Same here. Grandma is the most self sufficient and independent of all the older relatives. Her kids are all takers and constantly need or expect something from their adult kids. I think some of it may also be economic. Grandma is very frugal, saved for years, and has been comfortable in retirement not only because she put away enough but as importantly because she doesn't want to spend a lot. Her house is awesome and she has lived in it since the 1950s. It has original 1950s blue ceramic tile and fixtures in the bathroom, original flat front cabinets in the kitchen, parquet floors etc. She will repair things that are broken, has a housekeeper that comes once a week, but pushes back on all her kids attempts to get her to remodel.

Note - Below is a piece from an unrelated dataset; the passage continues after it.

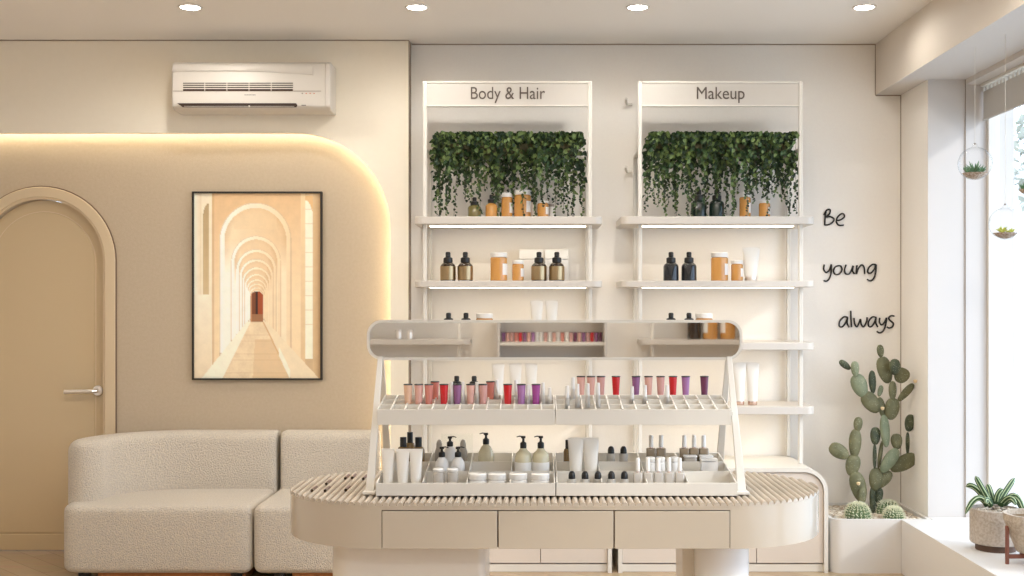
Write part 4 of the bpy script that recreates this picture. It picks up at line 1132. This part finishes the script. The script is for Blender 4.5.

My parents and their siblings on the other hand are constantly redecorating, upsizing downsizing and remodeling. Grandma just shakes her head at the amount of money they have wasted in remodeling, redecorating, and real estate transaction fees and commissions.

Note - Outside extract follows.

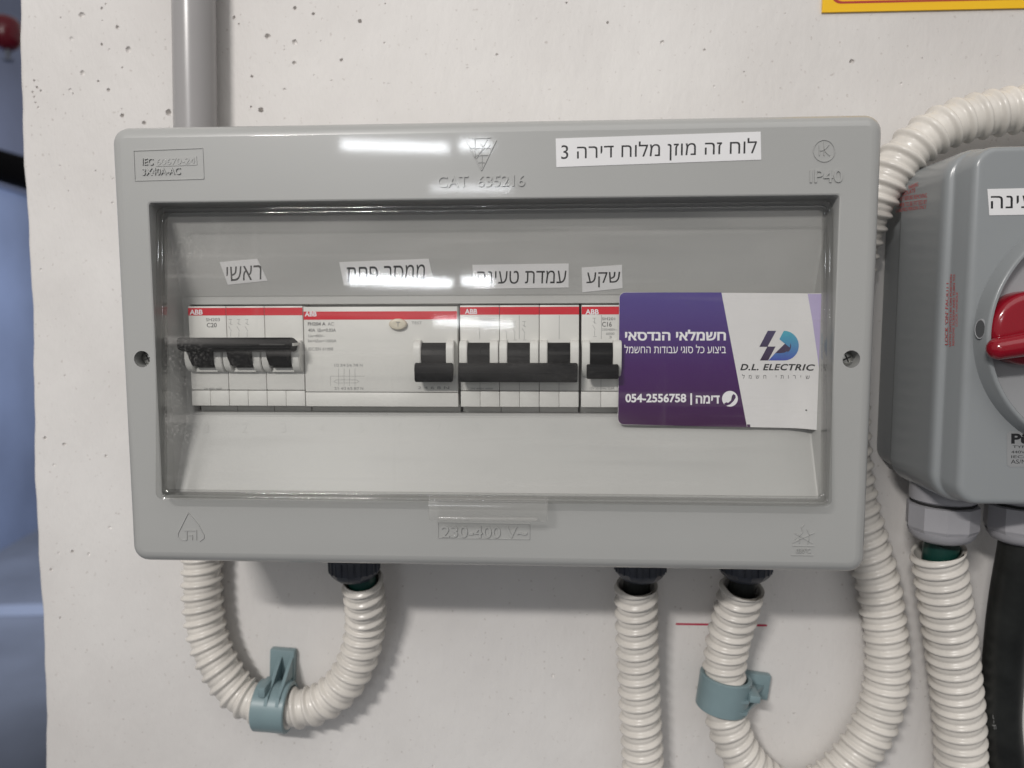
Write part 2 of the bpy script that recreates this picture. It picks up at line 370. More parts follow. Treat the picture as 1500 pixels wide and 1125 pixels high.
def make_wall():
    Z0, Z1, X1 = -1340, 1250, 1500
    verts, faces, holes = [], [], []
    zs = [Z0] + [-330 + 6*i for i in range(101)] + [Z1]
    left = [(edge_x(max(-330, min(270, z))), z) for z in zs]
    outline = left[1:-1] + [(560, 270), (560, -330)]
    verts += [Vector(p) for p in outline]; faces.append(list(range(len(outline)))[::-1])
    cs = []
    for (px, py, r) in PITS:
        c = un(px, py, YW); c = Vector((c.x, c.z)); R_ = r*.36
        if c.x - R_ < edge_x(c.y) + 3 or any((c-q[0]).length < R_+q[1]+.5 for q in cs): continue
        cs.append((c, R_))
        n = 12; ph = rnd.random()*6; el = rnd.uniform(.8, 1.25); base = len(verts)
        ring = [Vector((c.x + R_*math.cos(2*math.pi*k/n)*(1+.16*math.sin(2*2*math.pi*k/n+ph)), c.y + el*R_*math.sin(2*math.pi*k/n)*(1+.12*math.sin(3*2*math.pi*k/n+ph)))) for k in range(n)]
        verts += ring; faces.append(list(range(base, base+n))); holes.append((c, R_, ring))
    edges = [(i, (i+1) % len(outline)) for i in range(len(outline))]
    for h in faces[1:]: edges += [(h[i], h[(i+1) % len(h)]) for i in range(len(h))]
    for gx in range(36):                       # inner points keep the triangles decent
        for gz in range(26):
            p = Vector((-240 + gx*22 + rnd.uniform(-5, 5), -300 + gz*22 + rnd.uniform(-5, 5)))
            if all((p-c).length > r*1.7+.6 for c, r, _ in holes): verts.append(p)
    V, _, Fc, _, _, _ = delaunay_2d_cdt(verts, edges, [], 1, 1e-5, False)
    inside = lambda p, ring: sum(((a.y > p.y) != (b.y > p.y)) and p.x < (b.x-a.x)*(p.y-a.y)/(b.y-a.y)+a.x for a, b in zip(ring, ring[1:]+ring[:1])) % 2
    bm = bmesh.new(); bv = [bm.verts.new((v.x, YW, v.y)) for v in V]
    for f in Fc:
        c = sum((V[i] for i in f), Vector((0, 0)))/len(f)
        if c.x < edge_x(c.y) - .03: continue
        if any((c-h[0]).length < h[1]*1.6 and inside(c, h[2]) for h in holes): continue
        bm.faces.new([bv[i] for i in f])
    for q in (((left[1][0], -330), (560, -330), (560, Z0), (left[0][0], Z0)), ((left[-2][0], 270), (560, 270), (560, Z1), (left[-1][0], Z1)), ((560, Z0), (X1, Z0), (X1, Z1), (560, Z1))):
        bm.faces.new([bm.verts.new((x, YW, z)) for x, z in q])
    key = {(round(v.co.x, 3), round(v.co.z, 3)): v for v in bm.verts}
    for (c, R_, ring) in holes:
        prev = []
        for p in ring:
            k = (round(p.x, 3), round(p.y, 3)); prev.append(key.get(k) or bm.verts.new((p.x, YW, p.y)))
        dep = R_*rnd.choice((.5, .9, 1.5, 1.9))
        for (s_, d_) in ((.88, .35), (.66, .75), (.35, .97)):
            cur = [bm.verts.new((c.x+(p.x-c.x)*s_, YW+dep*d_, c.y+(p.y-c.y)*s_)) for p in ring]
            for i in range(len(ring)):
                j = (i+1) % len(ring); bm.faces.new((prev[i], prev[j], cur[j], cur[i]))
            prev = cur
        bm.faces.new(prev)
    nfront = len(bm.faces)
    for f in bm.faces: f.tag = True
    # rounded worn corner, then the end of the wall going back
    prof = [(0, 0), (-.9, .25), (-1.6, .9), (-2.0, 1.9), (-2.1, 3.2), (-1.9, 260)]
    loops = [[Vector((x+dx, YW+dy, z)) for (x, z) in left] for dx, dy in prof]
    loft(bm, loops, close=False)
    bmesh.ops.remove_doubles(bm, verts=bm.verts[:], dist=.002)
    # back face
    bm.faces.new([bm.verts.new(p) for p in ((-268, 350, Z0), (X1, 350, Z0), (X1, 350, Z1), (-256, 350, Z1))])
    o = link('wall', to_mesh(bm), m_wall, None, 30)
    for p in o.data.polygons:
        if abs(p.normal.y) > .999: p.use_smooth = False
    return o
struct(make_wall())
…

Many boomers have not saved enough to last them into their 80s or 90s . Even the ones that have saved will not be able to keep up the lifestyle that they are used to living. This is probably creating intense insecurity that leads them to smother their own adult children.
Anonymous
My grandparents were also poorer, self sufficient, and had enough of their own problems that we had to help them, not the other way around. No way did they feel physically like coming to any kid events, and rarely to kid parties. And those were the grandparents who were still alive.
Anonymous
Anonymous wrote:
Maybe the question should be why do parents think chess lessons and birthday parties with kids they won’t even remember in 10 years are more important than grandparents? So many people on this board treat ANY ask like it’s an intrusion. Sorry grandma hasn’t seen Johnny in three months and doesn’t enjoy taking a backseat to free swim at the Y night.


Whoa you must be a selfish needy beast! You seriously think the birthday celebration should ignore what the birthday kid would enjoy doing and instead go fawn over granny? Sure let's not sign up for chess or some other activity that they kid would enjoy because you know, granny might call and need some butt kissing attention pronto.

This is really ridiculous. Grandparents needs to stop being intrusive and trying to make everything about them or everything to involve them. If you get invited somewhere, great but just because you are related it doesn't mean you get to push, cajole, manipulate and pout pout as you try to force yourself onto others.


I think some grandparents (like the very top of this post) realize how totally inadequate their parenting was in comparison to how their children are as parents. For this reason, they seek to diminish their adult children’s hard work (creating a social and enriching life for their children) to make themselves feel like they did enough.
Anonymous
Anonymous wrote:Maybe the question should be why do parents think chess lessons and birthday parties with kids they won’t even remember in 10 years are more important than grandparents? So many people on this board treat ANY ask like it’s an intrusion. Sorry grandma hasn’t seen Johnny in three months and doesn’t enjoy taking a backseat to free swim at the Y night.


You're obviously grandma or grandpa, because you clearly have no idea what activities actually involve these days. My guess is you don't even fully understand what your grandchildren do. Swimming is typically a costly investment...no one around here is taking free swim at the Y. Furthermore, most sports around here are a team commitment and you're screwing the rest of your team if you can't show up. It's okay not to have all the answers or totally understand what the grand kids are up to. Agree...it's much more complicated and busy now. Not okay to be bitter nuisance. And yes...if you haven't bothered to be around for three months then your grand kids will choose to celebrate the birthday of a kid they spend five days a week with then see you.
Anonymous
This language about “access” to grandkids is so bizzare and foreign to me. Don’t people like free childcare from people who love their kids? I sure do. My mom and in laws can have all the “access” they want since access = I can lay down and read while my kids are taken care of.
Anonymous
Anonymous wrote:This language about “access” to grandkids is so bizzare and foreign to me. Don’t people like free childcare from people who love their kids? I sure do. My mom and in laws can have all the “access” they want since access = I can lay down and read while my kids are taken care of.


You’re assuming that everyone else has parents and in-laws that are trustworthy and reliable like yours seem to be.
Anonymous
My 70 year old parents have been invited to come see their three grandchildren numerous times and have plenty of money to travel. They see their grandkids a total of maybe 1.5 weeks a year. And half of that is us visiting them as a family of five. Wish we were in the "needy" boat!